Out-Law News 2 min. read

UK proposes introduction of carbon tax for emission prices in no-deal Brexit scenario


The UK government is planning to introduce a carbon tax to apply across the UK in order to meet carbon emission pricing commitments, should there be no deal with the EU over the terms of Brexit.

In the latest in a string of technical notices published to prepare for a no-deal scenario, the government said it would initially meet existing carbon pricing commitments through the tax system, starting in 2019. The new carbon price would apply across the UK, including in Northern Ireland.

The technical notice focused on the implications of the UK leaving the EU’s Emissions Trading System (ETS). The ETS applies to power stations, oil refineries and manufacturers as well as to aviation.

Participating operators are required to develop plans to monitor their emissions in accordance with the European Commission’s Monitoring and Reporting Regulation, and produce annual emissions reports. Operators receive or buy emissions allowances, which they can trade if needed, and must surrender enough allowances to cover their emissions at the end of each year.

UK-based organisations currently participating in the ETS would be excluded from doing so after a no deal Brexit, and the government said it would remove legislative requirements relating to the surrender of emissions allowances.
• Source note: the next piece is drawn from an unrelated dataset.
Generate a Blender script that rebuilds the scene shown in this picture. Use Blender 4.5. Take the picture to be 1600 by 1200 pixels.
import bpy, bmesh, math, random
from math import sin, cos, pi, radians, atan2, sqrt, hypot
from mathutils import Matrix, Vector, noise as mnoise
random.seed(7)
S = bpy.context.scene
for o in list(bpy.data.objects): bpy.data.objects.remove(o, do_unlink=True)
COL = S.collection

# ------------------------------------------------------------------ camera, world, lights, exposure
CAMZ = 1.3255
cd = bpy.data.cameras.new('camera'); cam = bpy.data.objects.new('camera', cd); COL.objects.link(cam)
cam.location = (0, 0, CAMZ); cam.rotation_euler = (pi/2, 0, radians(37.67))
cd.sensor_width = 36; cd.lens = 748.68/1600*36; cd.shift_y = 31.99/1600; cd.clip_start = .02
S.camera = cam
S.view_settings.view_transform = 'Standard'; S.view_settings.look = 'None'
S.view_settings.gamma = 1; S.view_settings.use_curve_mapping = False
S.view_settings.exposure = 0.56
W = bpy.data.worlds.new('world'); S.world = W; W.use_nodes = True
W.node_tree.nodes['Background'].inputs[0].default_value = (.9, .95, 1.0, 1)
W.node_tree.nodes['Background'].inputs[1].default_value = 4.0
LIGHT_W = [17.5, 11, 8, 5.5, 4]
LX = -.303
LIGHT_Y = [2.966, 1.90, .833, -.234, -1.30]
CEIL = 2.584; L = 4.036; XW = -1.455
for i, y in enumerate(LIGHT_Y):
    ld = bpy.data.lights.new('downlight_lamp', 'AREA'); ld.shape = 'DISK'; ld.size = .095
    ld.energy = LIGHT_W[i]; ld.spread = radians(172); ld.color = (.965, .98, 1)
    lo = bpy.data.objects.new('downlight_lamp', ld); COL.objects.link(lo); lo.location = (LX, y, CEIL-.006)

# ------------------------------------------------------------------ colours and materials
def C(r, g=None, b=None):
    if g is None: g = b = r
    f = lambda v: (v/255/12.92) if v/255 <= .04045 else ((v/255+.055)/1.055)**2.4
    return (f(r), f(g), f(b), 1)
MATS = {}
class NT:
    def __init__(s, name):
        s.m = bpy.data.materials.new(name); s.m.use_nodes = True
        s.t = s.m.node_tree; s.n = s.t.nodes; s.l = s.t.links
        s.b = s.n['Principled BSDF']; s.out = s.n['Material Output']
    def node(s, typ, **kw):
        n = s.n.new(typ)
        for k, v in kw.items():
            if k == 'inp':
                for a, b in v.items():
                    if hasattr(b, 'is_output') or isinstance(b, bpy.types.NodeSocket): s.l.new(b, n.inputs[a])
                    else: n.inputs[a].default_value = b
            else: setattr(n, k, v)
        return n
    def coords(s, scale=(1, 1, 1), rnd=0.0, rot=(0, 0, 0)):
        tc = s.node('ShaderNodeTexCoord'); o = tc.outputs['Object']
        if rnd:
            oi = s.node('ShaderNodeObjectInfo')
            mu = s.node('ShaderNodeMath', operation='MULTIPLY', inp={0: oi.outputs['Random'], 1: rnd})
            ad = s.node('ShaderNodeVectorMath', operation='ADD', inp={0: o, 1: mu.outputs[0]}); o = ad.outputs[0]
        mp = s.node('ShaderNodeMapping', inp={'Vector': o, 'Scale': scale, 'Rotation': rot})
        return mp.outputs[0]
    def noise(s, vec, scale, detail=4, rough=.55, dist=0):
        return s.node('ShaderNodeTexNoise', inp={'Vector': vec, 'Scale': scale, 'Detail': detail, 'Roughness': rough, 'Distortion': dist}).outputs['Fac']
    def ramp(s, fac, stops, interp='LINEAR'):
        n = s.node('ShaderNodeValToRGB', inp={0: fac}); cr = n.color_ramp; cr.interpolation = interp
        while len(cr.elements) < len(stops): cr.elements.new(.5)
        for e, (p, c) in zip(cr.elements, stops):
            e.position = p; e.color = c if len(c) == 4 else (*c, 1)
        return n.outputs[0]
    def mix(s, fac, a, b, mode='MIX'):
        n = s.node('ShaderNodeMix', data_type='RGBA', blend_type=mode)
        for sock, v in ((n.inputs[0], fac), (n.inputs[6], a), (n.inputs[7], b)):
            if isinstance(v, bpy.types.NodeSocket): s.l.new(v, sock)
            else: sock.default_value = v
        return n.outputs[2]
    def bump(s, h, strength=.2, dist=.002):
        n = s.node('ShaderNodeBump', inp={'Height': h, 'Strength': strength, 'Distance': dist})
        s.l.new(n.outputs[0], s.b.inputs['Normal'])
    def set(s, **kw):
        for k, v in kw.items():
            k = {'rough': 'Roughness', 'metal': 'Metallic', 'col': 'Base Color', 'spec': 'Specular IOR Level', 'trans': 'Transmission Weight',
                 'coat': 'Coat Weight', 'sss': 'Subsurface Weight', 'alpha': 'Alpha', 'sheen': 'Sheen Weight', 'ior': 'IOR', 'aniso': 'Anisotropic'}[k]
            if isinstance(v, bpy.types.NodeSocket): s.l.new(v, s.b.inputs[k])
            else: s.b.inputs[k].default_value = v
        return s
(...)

It would retain current monitoring, reporting and verification arrangements in order to maintain continuity.

Environmental law expert Georgie Messent of Pinsent Masons, the law firm behind Out-Law.com, said: “The UK government has been a very strong supporter of the EU ETS and has also used various other mechanisms to try to drive carbon reduction and energy saving commitments from UK corporations."

“The suggestion of a carbon tax instead of the EU ETS is reflective of the government’s move away from cap and trade schemes and towards direct taxes. On the positive side, as the EU ETS has been so oversupplied with EU allowances, a carbon tax in the UK may actually be a more effective driver of behavioural change in the long term. We do however need certainty for UK operators as soon as possible,” Messent said.

The dates for companies to report emissions and surrender allowances for the 2018 compliance year were brought forward to ensure there was no impact from a no deal scenario. However the government said any ETS allowances issued for the 2019 year could not be used by UK operators to meet 2018 compliance obligations.

The government said leaving the EU made no change to its “deep commitment” to tackle climate change and the UK’s Climate Change Act would be unaffected by Brexit.

“The UK will remain a party to international climate change agreements and its commitment to them will remain as strong as ever and will be unaffected by EU exit. The UK will therefore continue to take ambitious steps to reduce greenhouse gas emissions, and the UK’s Clean Growth Strategy highlights our policies and proposals for doing so,” the notice said.

The publication of the technical notice comes in the wake of a UN report which called for “unprecedented change” to keep global warming to 1.5 °C. This week UK energy and clean growth minister Claire Perry wrote to the independent Committee on Climate Change asking for its advice (2 page / 174KB PDF) on ways to reduce carbon emissions.